Critics of incentivizing the industry in the past have asked why the state should give handouts to Hollywood, especially when things like education, roads and transportation also need funds.
Herod said movies provide work for Coloradans, and bring in people who eat at Colorado restaurants and stay in Colorado hotels.
“This is a great and fun way to invest in local governments in Colorado, specifically rural Colorado,” Herod said. “I think being able to see your town celebrated in film is an exciting thing, but also it brings money into these local communities.”
Democratic State Sen. Dominick Moreno said the challenge in the past has been that there are many things they’re trying to fund, and wonders if this could be a more palpable approach given the possible lack of “political appetite to have direct state appropriations” for the industry.
“I don’t know all the details yet,” Moreno said of the new bill. “So I can’t speak to where I’ll ultimately land on the issue, but I'm open to the conversation.”

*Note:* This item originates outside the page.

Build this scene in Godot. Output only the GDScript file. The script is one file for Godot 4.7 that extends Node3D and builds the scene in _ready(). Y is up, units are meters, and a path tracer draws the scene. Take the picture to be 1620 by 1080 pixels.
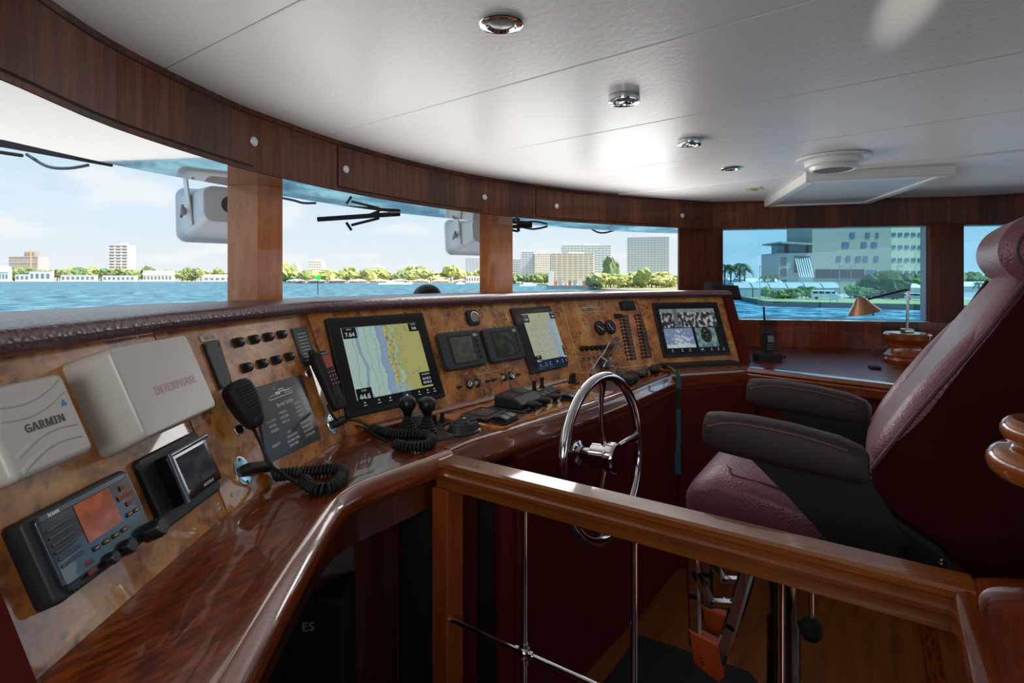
extends Node3D

func _ready() -> void:
	# camera: level, lens shifted so that the horizon lies above the middle of the frame
	var cam := Camera3D.new()
	cam.name = "camera"
	add_child(cam)
	cam.set_frustum(0.05 * 1080.0 / FPX, Vector2(0.0, -0.05 * (540.0 - EYE_Y) / FPX), 0.05, 6000.0)
	cam.transform = Transform3D(Basis(Vector3.UP, -TURN), Vector3(0, EYE_H, 0))
	cam.current = true
	# sky and exposure
	var env := Environment.new()
	env.background_mode = Environment.BG_SKY
	env.sky = Sky.new()
	env.sky.sky_material = make_sky()
	env.tonemap_mode = Environment.TONE_MAPPER_LINEAR
	env.tonemap_exposure = 1.0
	env.ambient_light_source = Environment.AMBIENT_SOURCE_SKY
	env.sdfgi_enabled = true
	env.ssao_enabled = true
	env.ssil_enabled = true
	var we := WorldEnvironment.new()
	we.name = "world"
	we.environment = env
	add_child(we)
	# sun, high over the starboard quarter
	var sun := DirectionalLight3D.new()
	sun.name = "sun"
	sun.light_energy = 2.8
	sun.light_color = Color(1.0, 0.96, 0.9)
	sun.light_angular_distance = 0.6
	sun.shadow_enabled = true
	add_child(sun)
	sun.look_at_from_position(Vector3.ZERO, -Vector3(0.15, 0.8, 0.6))
	# daylight in the window openings of the wheelhouse
	for q in [[0.15, 0.95, 0.42, 0.6, 0.25], [0.62, 1.40, 0.5, 0.55, 0.35], [1.25, 1.66, 0.6, 0.3, 0.7], [2.0, 1.76, 0.75, 0.0, 1.0], [2.75, 1.62, 0.7, -0.25, 1.4], [3.5, 1.32, 0.7, -0.45, 2.0]]:
		daylight("daylight_ahead", W(q[0], 0.15, q[1]), Vector3(q[2], 0.4, 0), Vector3(q[3], 0.5, 1.0), 0.26 * q[2] / 0.6 * q[4])
	daylight("daylight_port", W(-0.85, 0.12, 0.1), Vector3(0.9, 0.5, 0), Vector3(0.78, 0.0, -0.62), 1.0)
	daylight("daylight_astern", W(2.2, 0.0, -2.15), Vector3(3.2, 1.0, 0), Vector3(0, -0.05, -1), 0.35)
	daylight("daylight_starboard", W(4.55, 0.05, -0.4), Vector3(1.8, 0.45, 0), Vector3(-0.95, 0.1, 0.3), 0.2)

	# sun thrown up off the water through the port window: a small patch on the ceiling
	var glint := SpotLight3D.new()
	glint.name = "sun_glint"
	glint.light_energy = 9.0
	glint.light_color = Color(1.0, 0.97, 0.9)
	glint.spot_range = 12.0
	glint.spot_angle = 1.7
	glint.spot_attenuation = 2.0
	glint.shadow_enabled = true
	add_child(glint)
	glint.look_at_from_position(W(-0.93, -0.02, -0.4), on_h(1440, 2, CEIL))

	make_materials()
	build_shell()
	build_outside()
	build_dash()
	build_instruments()
	build_helm()
	build_chair()
	build_side()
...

Brian Lewandowski, executive director for the University of Colorado Boulder’s Leeds School of Business, poured over 18 years of motion picture and sound recording data from all 50 states, and said it’s clear that “productions chase incentives.”
The data also shows Colorado is not so unique in having a small industry. It falls in with the vast majority of states where film, television and commercial production contribute less than half a percent to overall GDP. Lewandowski said the question for Colorado then becomes about return on investment.
The Leeds School of Business has calculated that every dollar spent by a production company could generate approximately $1.70 in the local economy.
“I think that film incentives are somewhat unique in that you can get activity turned on very quickly by deploying film incentives,” he said.
And that’s what folks in the industry are hoping to communicate to state lawmakers on Friday when they rally at the state Capitol for “Cinema Day,” pleading with their elected officials to turn things around before it’s too late.